Porque no todas las libertades florecen con el calor. Hay quienes, en verano, se reencuentran con su tierra y, al hacerlo, también con el peso de las miradas que una vez les preguntaron “¿y tú qué eres?”, con la tensión de los pronombres evitados, con la pregunta muda que late entre los platos del mediodía. “¿Se lo habrá dicho ya a los padres?”, como si amar de forma no heteronormativa fuese una noticia que diera tiempo a digerir entre el postre y la siesta.
El regreso al pueblo, tan cargado de raíces, también puede arrastrar el eco de una identidad negada. Pero no por eso vamos a renegar del territorio. Aragón no es una frontera, es un cuerpo vivo, plural, que cambia.

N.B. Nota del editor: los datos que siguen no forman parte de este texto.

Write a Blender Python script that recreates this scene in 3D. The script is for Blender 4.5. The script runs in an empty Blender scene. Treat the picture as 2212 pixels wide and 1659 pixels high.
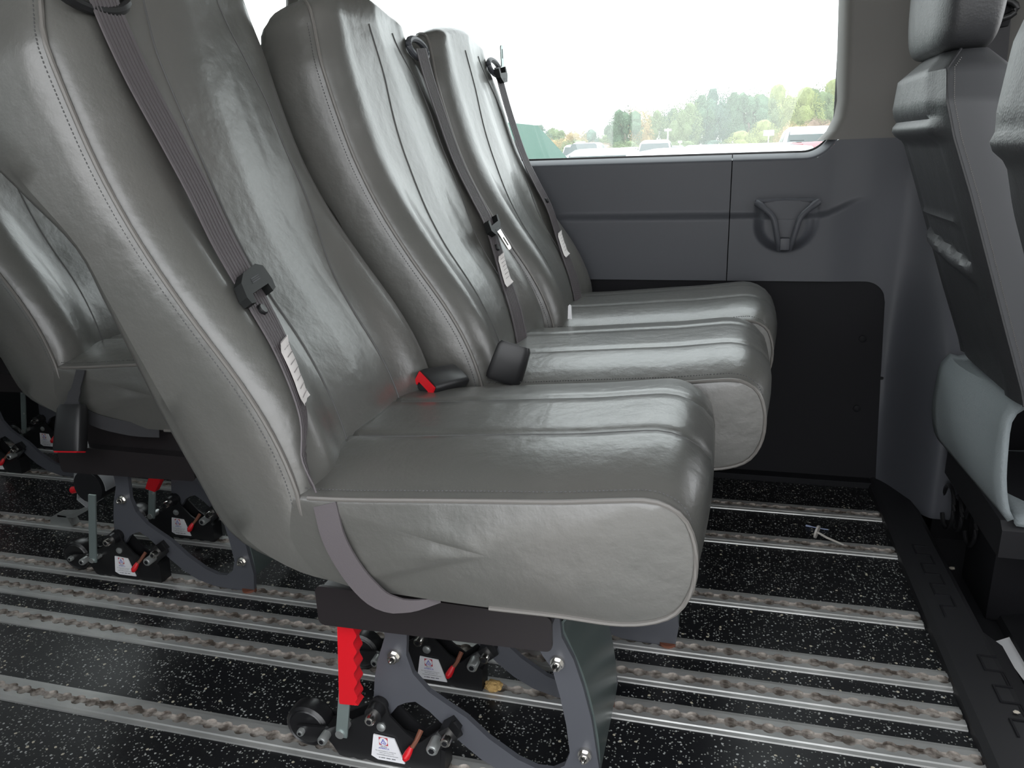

Como dijo Labordeta, “somos como esos viejos árboles batidos por el viento que azota desde el cierzo”. Y, aun así, nos mantenemos en pie.
Quien ha crecido en un entorno pequeño sabe que el cariño puede venir sin palabras y que muchas veces el miedo convive con el amor. Lo rural no es enemigo de la diversidad: lo es, a veces, la costumbre. La inercia. La idea heredada de que lo diferente se lleva “para fuera”. Pero lo que se va no siempre vuelve. Y lo que vuelve, lo hace con heridas que no se ven.
En los pueblos, las identidades disidentes no siempre encuentran un espejo donde mirarse. No hay referentes, ni protocolos, ni apenas espacios donde preguntarse con libertad quién soy. Y, sin embargo, también ahí germina la resistencia. He visto a una madre en Sádaba callar a un tío con una sola mirada cuando habló de “desviados”. He visto una bandera arcoíris colgada en el balcón del Ayuntamiento de Remolinos con un torrente de Orgullo y a un grupo de adolescentes bailando “Lo Malo” como si fuera un conjuro. Porque a veces lo es.
La cultura ha sido siempre refugio. “Hay golpes en la vida, tan fuertes... yo no sé”, escribió Vallejo. Y, sin embargo, seguimos escribiendo, cantando, habitando nuestros cuerpos. A veces con miedo, pero también con deseo. Deseo de ser, sin más.
Hace mucho tiempo que sabemos que los contextos rurales presentan dificultades específicas: menor acceso a recursos, invisibilidad, discriminaciones normalizadas. Pero también sabemos que en muchos de esos lugares hay una humanidad que late más fuerte que los prejuicios. Y que cuando se acompaña, cuando se forma, cuando se escucha, algo empieza a cambiar. “El mundo cambia con tu ejemplo, no con tu opinión”, decía Paulo Coelho. La diferencia entre un entorno hostil y uno que acoge puede ser tan simple —y tan profunda— como una palabra dicha a tiempo.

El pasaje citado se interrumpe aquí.